For the candidates, the books are a chance to speak directly to the voters–as well as position their earnest mugs in every bookstore. Though the prose is boilerplate, the books are often unintentionally revealing. Saying in his book “I believe that all people are created equal” doesn’t tell you much about Howard Dean. But he is distinguished by being the only candidate who doesn’t acknowledge in his book that he got help with it. His ghostwriter, Ian Jackman, says he likes Dean and doesn’t care about getting credit, but admits that a mention would have been nice. The relentlessly upbeat John Edwards stunned his collaborator–John Auchard, an English professor and an old classmate of Edwards’s wife–by adding his name to the cover.
The prose often suffers in the hands of the politicians, who mark up the manuscript themselves. “He’s not as good a writer as he thinks he is,” says one collaborator of one candidate. Nervous advisers can pick the drafts clean of flavorful nuggets, says Sarah Crichton, former publisher of Little, Brown, who worked with the Liebermans. A staff member nixed Joe Lieberman’s admission that he thought Reagan was a charismatic speaker. “You take out enough and you’re not leaving the reader with a lot of zip,” says Crichton. John Kerry’s book was a team effort with his advisers–and it reads like one. Even his spokesperson says it’s only for people interested in the nitty-gritty of policy: “If I was going to recommend a book to understand who John Kerry is as a person, I would recommend [instead] Doug Brinkley’s [forthcoming biography],” says David Wade. True to form, the blunt-spoken Dean didn’t remove anything out of caution, says Jackman, who’s also worked with James Carville. Kucinich, maybe, should have held back a bit: “Spirit merges with matter to sanctify the universe. Matter transcends, to return to spirit.” Try putting that on a bumper sticker.
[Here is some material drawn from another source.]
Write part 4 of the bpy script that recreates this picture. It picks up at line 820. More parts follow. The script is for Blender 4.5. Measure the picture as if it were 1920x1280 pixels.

So who buys these things? In Richard Gephardt’s case, only 37 souls this year, according to Nielsen BookScan. (It sold better when it was published in ‘99.) Clark and Dean lead the pack, with Clark nosing ahead with an estimated 17,578 to Dean’s 16,094 as of last week. Kucinich says his book’s third-place showing proves he may surprise everyone yet. Maybe that’s what he means by the spirit merging with matter.